Assim de repente, eu consigo entender os estágios profissionais em situações específicas, quando pessoas recém formadas em alguma coisa pretendem enriquecer o currículo, por forma a facilitar a entrada no mercado de trabalho (gostaram da inocência aqui? the truth is: em primeiro, 9 meses de experiência são uma gota no oceano quando as empresas pedem 5 anos, e em segundo, provavelmente só vão perder oportunidades em outras empresas que também queriam um trabalhador a custo zero, mas entretanto vocês já gastaram o vosso plafond de um estágio por vida.), mas não consigo entender que toda e qualquer profissão possa ter os ditos estagiários.

Por que caralho vai andar o povo a pagar a um estagiário de... operador de call center? O trabalho em si já não é precário e merdoso que chegue? É mesmo necessário trabalhar sem quaisquer direitos e acabar desempregado nove meses depois, para que a empresa possa repetir o processo e nunca chegar a pagar a alguém?

Isto se, entretanto, não tiver sido colocado na rua por não ter cumprido os objetivos de vendas. Aqui trabalhamos com estabilidade e sanidade mental, já se viu.

Também já vi anúncios a pedir candidatos, elegíveis para estágios profissionais, para estafetas. Empregados de balcão. Operários fabris. Pergunto-me para quando os varredores de rua estagiários.

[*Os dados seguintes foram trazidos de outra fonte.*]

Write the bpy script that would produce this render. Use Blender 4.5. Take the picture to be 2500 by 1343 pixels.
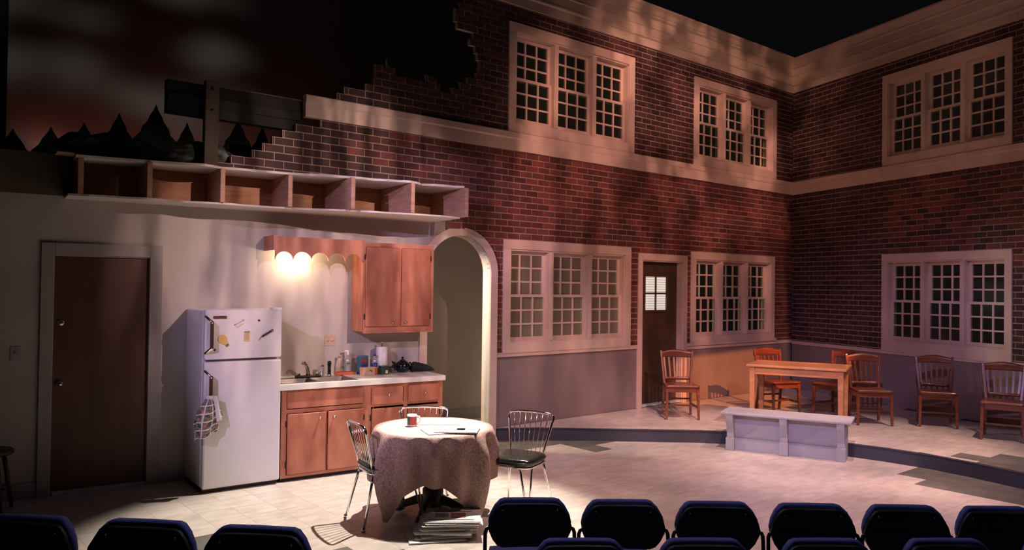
import bpy, math, random
from mathutils import Vector, Matrix
random.seed(7)
R = math.radians
for o in list(bpy.data.objects): bpy.data.objects.remove(o)
sc = bpy.context.scene
col = sc.collection
# ------------------------------------------------------------------ camera
# world: X runs along the long brick wall, Y runs into that wall, Z is up; the audience eye is at the origin
EYE = 1.853
f_px, pitch, roll, yawM = 1895.7, R(.9026), R(.7349), R(49.967)
fw = Vector((0, math.cos(pitch), math.sin(pitch))); up = Vector((0, -math.sin(pitch), math.cos(pitch))); rt = Vector((1, 0, 0))
rt, up = math.cos(roll)*rt + math.sin(roll)*up, -math.sin(roll)*rt + math.cos(roll)*up
Wm = Matrix(((math.sin(yawM), math.cos(yawM), 0), (-math.cos(yawM), math.sin(yawM), 0), (0, 0, 1)))
fw, rt, up = Wm @ fw, Wm @ rt, Wm @ up
cam = bpy.data.objects.new('camera', bpy.data.cameras.new('camera')); col.objects.link(cam)
cam.matrix_world = Matrix(((rt.x, up.x, -fw.x, 0), (rt.y, up.y, -fw.y, 0), (rt.z, up.z, -fw.z, EYE), (0, 0, 0, 1)))
cam.data.sensor_width = 36; cam.data.lens = f_px/2500*36; cam.data.clip_start = .05; cam.data.clip_end = 100
sc.camera = cam
def project(p):
    d = Vector(p) - Vector((0, 0, EYE)); zc = d.dot(fw)
    return (1250 + f_px*d.dot(rt)/zc, 671.5 - f_px*d.dot(up)/zc, zc) if zc > .1 else (-9e9, -9e9, zc)
# ------------------------------------------------------------------ world, exposure
w = bpy.data.worlds.new('world'); sc.world = w; w.use_nodes = True
w.node_tree.nodes['Background'].inputs[0].default_value = (.55, .50, .62, 1)
w.node_tree.nodes['Background'].inputs[1].default_value = .004
vs = sc.view_settings; vs.view_transform = 'Standard'; vs.look = 'None'; vs.gamma = 1; vs.use_curve_mapping = False; vs.exposure = 0
# ------------------------------------------------------------------ stage lighting
def lamp(name, kind, loc, target, energy, color, angle=40, blend=.4, radius=.06, gobo=None):
    d = bpy.data.lights.new(name, kind); d.energy = energy; d.color = color; d.shadow_soft_size = radius
    o = bpy.data.objects.new(name, d); col.objects.link(o); o.location = loc
    if target is not None:
        o.rotation_euler = (Vector(target) - Vector(loc)).to_track_quat('-Z', 'Y').to_euler()
    if kind == 'SPOT': d.spot_size = R(angle); d.spot_blend = blend
    if gobo:   # patterned steel template in front of the lens
        d.use_nodes = True; nt = d.node_tree; n = nt.nodes; L = nt.links
        em = n['Emission']
        tc = n.new('ShaderNodeTexCoord'); mp = n.new('ShaderNodeMapping'); nz = n.new('ShaderNodeTexNoise'); mr = n.new('ShaderNodeMapRange')
        mp.inputs['Scale'].default_value = gobo.get('stretch', (1, 1, 1)); mp.inputs['Rotation'].default_value = (0, 0, R(gobo.get('rot', 0)))
        mp.inputs['Location'].default_value = gobo.get('shift', (0, 0, 0))
        nz.inputs['Scale'].default_value = gobo.get('scale', 10); nz.inputs['Detail'].default_value = gobo.get('detail', 2)
        mr.inputs['From Min'].default_value = gobo.get('lo', .4); mr.inputs['From Max'].default_value = gobo.get('hi', .6)
        mr.inputs['To Min'].default_value = gobo.get('min', .1); mr.inputs['To Max'].default_value = 1
        L.new(tc.outputs['Normal'], mp.inputs['Vector']); L.new(mp.outputs['Vector'], nz.inputs['Vector']); L.new(nz.outputs['Fac'], mr.inputs['Value'])
        out = mr.outputs[0]
        if 'cut' in gobo:  # framing shutter: keeps light on one side of a straight line
            ax, ay, off, soft = gobo['cut']
            sx = n.new('ShaderNodeSeparateXYZ'); L.new(tc.outputs['Normal'], sx.inputs[0])
            m1 = n.new('ShaderNodeMath'); m1.operation = 'DIVIDE'; L.new(sx.outputs[0], m1.inputs[0]); L.new(sx.outputs[2], m1.inputs[1])
            m2 = n.new('ShaderNodeMath'); m2.operation = 'DIVIDE'; L.new(sx.outputs[1], m2.inputs[0]); L.new(sx.outputs[2], m2.inputs[1])
            a = n.new('ShaderNodeMath'); a.operation = 'MULTIPLY'; a.inputs[1].default_value = ax; L.new(m1.outputs[0], a.inputs[0])
            b = n.new('ShaderNodeMath'); b.operation = 'MULTIPLY_ADD'; b.inputs[1].default_value = ay; L.new(m2.outputs[0], b.inputs[0]); L.new(a.outputs[0], b.inputs[2])
            c = n.new('ShaderNodeMapRange'); c.inputs['From Min'].default_value = off; c.inputs['From Max'].default_value = off + soft; L.new(b.outputs[0], c.inputs['Value'])
            mu = n.new('ShaderNodeMath'); mu.operation = 'MULTIPLY'; L.new(out, mu.inputs[0]); L.new(c.outputs[0], mu.inputs[1]); out = mu.outputs[0]
        L.new(out, em.inputs['Strength'])
    return o
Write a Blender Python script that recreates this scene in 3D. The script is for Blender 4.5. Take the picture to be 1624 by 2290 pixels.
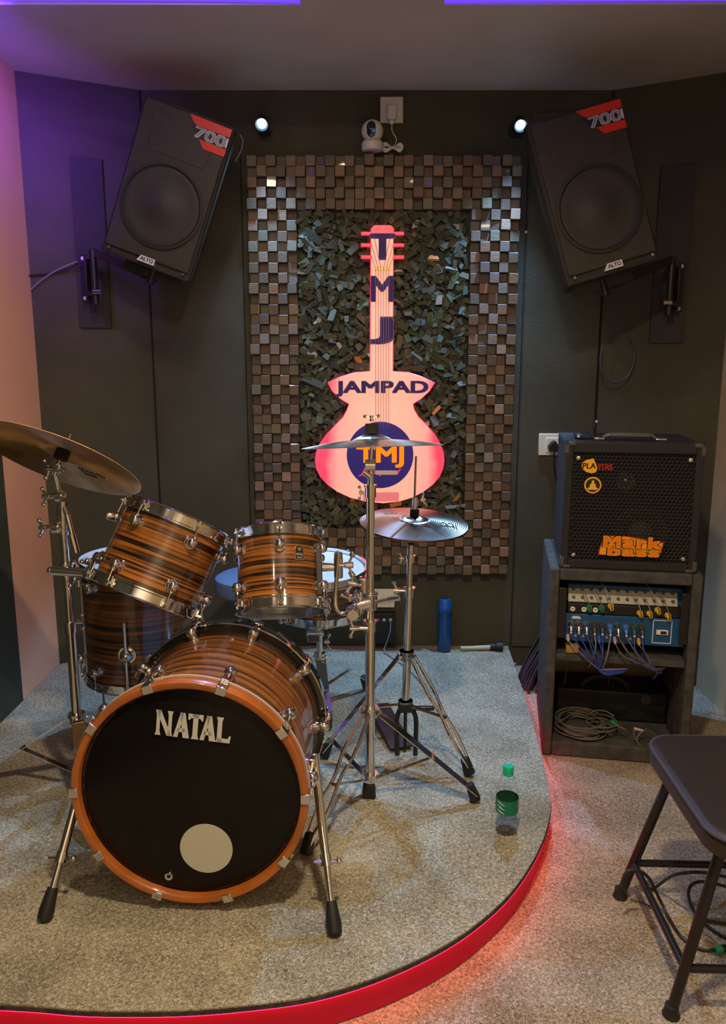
import bpy, bmesh, math, random
from mathutils import Vector, Matrix, Euler
random.seed(7)
PI = math.pi
R = math.radians
V = Vector
SC = bpy.context.scene
for o in list(bpy.data.objects):
    bpy.data.objects.remove(o)
COL = SC.collection

# ------------------------------------------------------------------ camera, world, lights, exposure
F = 1750.0
CAMZ = 1.45
PITCH = R(10.8)
CT, ST = math.cos(PITCH), math.sin(PITCH)
cam_d = bpy.data.cameras.new('camera')
cam_d.sensor_fit = 'VERTICAL'
cam_d.sensor_height = 24.0
cam_d.lens = F / 2290.0 * 24.0
cam_d.clip_start = 0.02
cam = bpy.data.objects.new('camera', cam_d)
COL.objects.link(cam)
cam.location = (0, 0, CAMZ)
cam.rotation_euler = (PI / 2 - PITCH, 0, 0)
SC.camera = cam
SC.view_settings.view_transform = 'Standard'
SC.view_settings.look = 'None'
SC.view_settings.gamma = 1.0
SC.view_settings.exposure = 0.0
SC.view_settings.use_curve_mapping = False
w = bpy.data.worlds.new('world')
SC.world = w
w.use_nodes = True
w.node_tree.nodes['Background'].inputs[0].default_value = (0.02, 0.02, 0.03, 1)
w.node_tree.nodes['Background'].inputs[1].default_value = 0.0


def area(name, loc, target, size, power, col, shape='DISK', size_y=None, spread=180):
    d = bpy.data.lights.new(name, 'AREA')
    d.shape = shape
    d.size = size
    if size_y:
        d.size_y = size_y
    d.energy = power
    d.color = col
    d.spread = R(spread)
    o = bpy.data.objects.new(name, d)
    COL.objects.link(o)
    o.location = loc
    o.rotation_euler = (V(target) - V(loc)).to_track_quat('-Z', 'Y').to_euler()
    return o


def spot(name, loc, target, power, col, ang, blend=0.4, rad=0.02):
    d = bpy.data.lights.new(name, 'SPOT')
    d.energy = power
    d.color = col
    d.spot_size = R(ang)
    d.spot_blend = blend
    d.shadow_soft_size = rad
    o = bpy.data.objects.new(name, d)
    COL.objects.link(o)
    o.location = loc
    o.rotation_euler = (V(target) - V(loc)).to_track_quat('-Z', 'Y').to_euler()
    return o


WARM = (1.0, 0.80, 0.56)
COLD = (0.27, 0.53, 1.0)
LAMPS = [  # warm ceiling downlights of the room: x, y, power
    (0.10, 0.95, 37.0), (-0.45, 2.05, 8.0), (0.65, -0.4, 5.5), (-0.9, -0.3, 5.5)]
for x, y, p in LAMPS:
    area('ceiling_downlight_light', (x, y, 2.575 if -0.2 < x < 0.26 else 2.72), (x, y, 0), 0.13, p, WARM)
# fill light added behind the viewer, bounced off the rear wall
area('added_rear_fill_light', (0.05, -1.25, 2.50), (0.05, -1.9, 1.4), 1.8, 24, (1.0, 0.82, 0.60), 'RECTANGLE', 0.12)
area('violet_strip_light', (-1.27, 2.50, 2.485), (-1.400, 3.20, 2.36), 0.02, 6.0, (0.20, 0.04, 1.0), 'RECTANGLE', 0.45, 80)
spot('wall_spot_light', (-0.425, 3.44, 2.415), (-0.10, 2.65, 0.1), 105, COLD, 92, 0.8)
spot('wall_spot_light', (0.665, 3.44, 2.415), (0.30, 2.75, 0.1), 150, COLD, 84, 0.8)

# ------------------------------------------------------------------ pixel -> place helpers (used only to read positions off the photograph)


def ray(px, py):
    u = (px - 812.0) / F
    v = (py - 1145.0) / F
    return V((u, CT - v * ST, -(ST + v * CT)))


def at(px, py, Y):
    r = ray(px, py)
    return V((0, 0, CAMZ)) + r * (Y / r.y)


def atz(px, py, z):
    r = ray(px, py)
    return V((0, 0, CAMZ)) + r * ((z - CAMZ) / r.z)


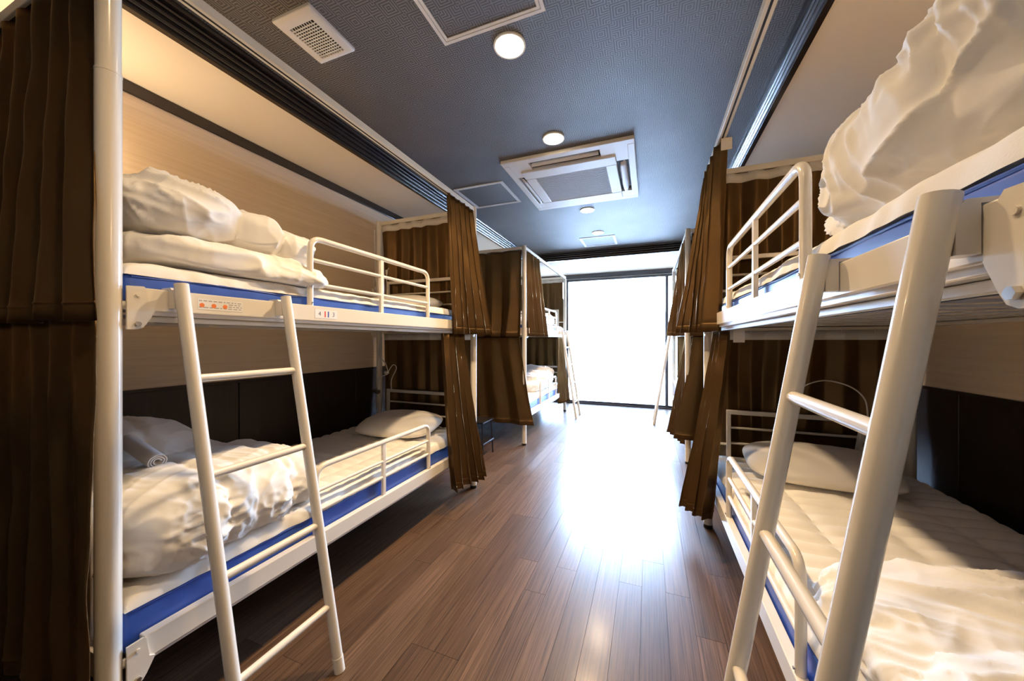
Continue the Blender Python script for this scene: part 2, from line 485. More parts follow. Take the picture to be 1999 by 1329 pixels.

Depois a parte mais triste é que estes estagiários nem sequer podem usar o estatuto para se negarem a alguma coisa, tipo faz tu isso que eu sou só estagiário - não, filhos, estas pessoas trabalham o dobro, a ganhar pouco e sem férias, na esperança vã de, ao fim de 9 meses, a empresa achar que era um bom negócio ficar com eles. E, na maior parte das vezes, não fica - vai buscar outro e repete-se o processo.

Até quando? 
Vale mesmo tudo para fazer de conta de que a taxa de desemprego diminuiu? Vale mesmo a pena não ter qualquer respeito pelas pessoas que vêem a estabilidade como um desejo inalcansável?

Acho que não.

6 comentários:

marianósky disse...

a cultura de exploração do estagiário é grave nas profissões que exigem licenciatura ou mestrado, mas parece-me sinceramente muito pior nas outras. a mim irrita-me particularmente que a minha ordem profissional promova e, de certa forma, quase nos obrigue a isto por nos exigir (em cima do estágio curricular, onde éramos explorados e pagávamos propinas) a ir fazer um estágio profissional de 12 meses onde só em casos excepcionais são cobertos pela bolsa mais de 9. já para não falar dos casos de crimes fiscais que envolvem devolver tsu e outras merdas afins. eu tive sorte porque estou a trabalhar com pessoas que levam as merdas a sério, que se conhecem e que pensam como eu, mas reconheço também que sou das poucas. em profissões tipo recepcionista, varredor, operador de call center ainda me faz menos sentido. que estágio é esse? até porque há períodos de "formação" p.e. para call centers que as pessoas são obrigadas a frequentar (e muitas vezes a ganhar nada nesses períodos), então estágio de quê?

A TItica disse...

O estado é que têm sempre as pernas abertas!!!

ernesto disse...

marianósky, não fazia ideia de que alguém era "obrigado" a fazê-lo! Se bem que... em boa verdade, grande parte das ofertas que se encontram são para isto mesmo, e muitos acabam por o fazer por ser a única hipótese de trabalharem na área para que estudaram... e acredito que, para alguns, nem seja mau porque ainda há empresas que, de facto, ficam com o estagiário, se ele tiver desenvolvido um bom trabalho, e que até pagam mais em cima da bolsa, por forma a atingir um salário mais justo (pelo menos, nos níveis inferiores... há quem cubra o restante até atingir o valor do salário mínimo, outros não querem saber).
Ainda assim, como disse, eu até consigo entender um estágio numa área muito específica, não assim. É ridículo mesmo! Quanto às formações, do que sei, eles vão mandando embora as pessoas que não parecem ter jeito para o trabalho (para vender a banha da cobra, claro), e essas nunca chegam a receber nada, independentemente de terem tido dois dias de formação ou um mês :|

A Tltica, o problema é que o desespero é tal e a oferta tão pouca que há sempre quem se sujeite a este tipo de condições. Não julgo, mesmo, porque sei o que é ver o tempo a passar e sentir que não há alternativa... mas o problema é que, enquanto houver quem aceite, isto nunca vai parar.

disse...

Eu pensava que um estágio era feito em determinadas profissões, com o fim de dar ao estagiário alguma experiência antes de ser integrado. Estágios para trabalhar como vendedora de banha da cobra num call center, é novidade para mim. Então, estagiários com experiência, é uma vigarice maior do que vender bilhetes de lotaria premiados.
Onde é que isto vai parar?

ernesto disse...

Supostamente, isso era o que fazia sentido. Nem sequer tinha a noção de que TODAS as profissões agora se poderiam candidatar a um estágio destes. É absolutamente ridículo.

Coisas da Andreia disse...

Há uns anos também estava desempregada e lembro-me que me candidatei a uma vaga para call center apenas para ver como seria a entrevista ... e fiquei parva com tudo o que ouvi, bem como a lábia que eles tinham para enganar clientes ... apesar de ter passado a próxima fase nunca mais lá pus os pés.